Opportunities in Equities and Fixed-Income Markets
Value-style investments and small- to mid-cap stocks, which have lagged since the bull market’s inception in late 2022, stand to benefit from broadening market participation, potentially driven by pro-growth policies. While equities look set to gain from tax incentives and deregulation, the anticipated increase in fiscal deficits and debt levels could pressure bonds. Given the attractive yield levels, investors may find value in extending the maturity of their bond portfolios to lock in high yields, especially as short-term rates on cash investments are likely to follow the Fed’s policy rate lower.
Economic Data and Market Sentiment
Investor sentiment received a boost from a strong consumer sentiment index, rising to a seven-month high, and upbeat earnings reports from leading sectors. The University of Michigan’s consumer sentiment data reflected growing consumer confidence in the economy, driven by low unemployment and resilient growth. The sentiment was further supported by solid labor market and productivity numbers, reflecting continued economic momentum.

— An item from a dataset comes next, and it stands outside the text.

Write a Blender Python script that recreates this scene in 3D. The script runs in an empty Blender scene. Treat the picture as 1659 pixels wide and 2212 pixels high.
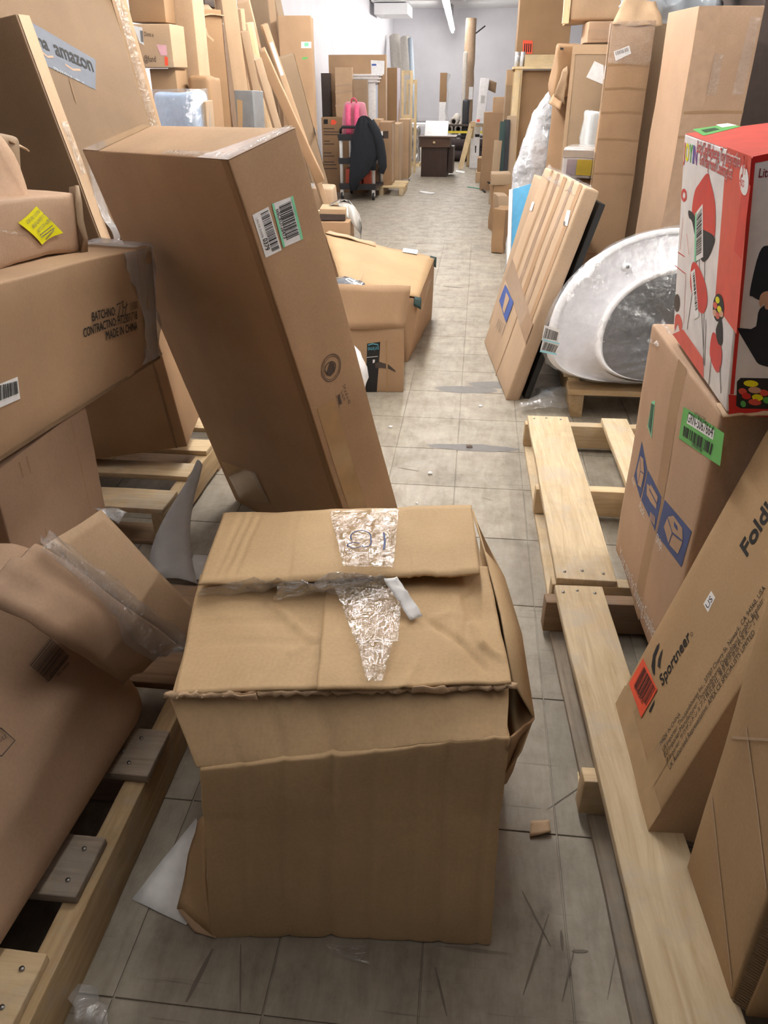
import bpy, bmesh, math, random
from mathutils import Vector, Matrix, noise

# ------------------------------------------------------------------ camera, light, exposure
F_PX, CAM_H = 1660.0, 1.4
PITCH, YAW = math.radians(29.3), math.radians(6.4)
scene = bpy.context.scene
cam_data = bpy.data.cameras.new('camera'); cam = bpy.data.objects.new('camera', cam_data)
scene.collection.objects.link(cam)
cam.location = (0, 0, CAM_H); cam.rotation_euler = (math.pi/2 - PITCH, 0, YAW)
cam_data.sensor_fit = 'VERTICAL'; cam_data.sensor_height = 36.0
cam_data.lens = F_PX/2212.0*36.0; cam_data.clip_start = .02; cam_data.clip_end = 200
scene.camera = cam
scene.view_settings.view_transform = 'Standard'
scene.view_settings.look = 'None'
scene.view_settings.gamma = 1.0
scene.view_settings.exposure = 0.76
scene.view_settings.use_curve_mapping = False
world = bpy.data.worlds.new('world'); scene.world = world; world.use_nodes = True
world.node_tree.nodes['Background'].inputs[0].default_value = (1, .93, .82, 1)
world.node_tree.nodes['Background'].inputs[1].default_value = .0
TUBE_POWER = 46.0
TUBE_COLOR = (1.0, .97, .92)

# ------------------------------------------------------------------ geometry helpers
COL = scene.collection
CAM = Vector((0, 0, CAM_H))
def V(*a): return Vector(a)
def ray(q):
    x, y = q[0]-829.5, q[1]-1106.0
    d = Vector((x, F_PX*math.cos(PITCH)-y*math.sin(PITCH), -F_PX*math.sin(PITCH)-y*math.cos(PITCH)))/F_PX
    c, s = math.cos(YAW), math.sin(YAW)
    return Vector((c*d.x-s*d.y, s*d.x+c*d.y, d.z))
def pz(x, y, z=0.0): d = ray((x, y)); return CAM+d*((z-CAM_H)/d.z)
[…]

Cryptocurrency and Alternative Assets
In the crypto market, Bitcoin saw a record high, reflecting optimism that the new administration might adopt a favorable stance towards digital currencies. With cryptocurrency markets rising in tandem with equities, the sector’s growth aligned with investor expectations of regulatory clarity.
Looking Forward: Long-Term Market Fundamentals
With the election behind, attention now shifts to the longer-term market dynamics, including the influence of potential fiscal policies and economic data on future Fed decisions. The upcoming Consumer Price Index (CPI) report, scheduled for release this Wednesday, could offer insights into the inflationary landscape, providing additional clarity on the Fed’s rate cut trajectory. Investors are reminded of the value of a well-diversified portfolio, which can mitigate risks from policy shifts and ensure steady progress toward long-term financial objectives.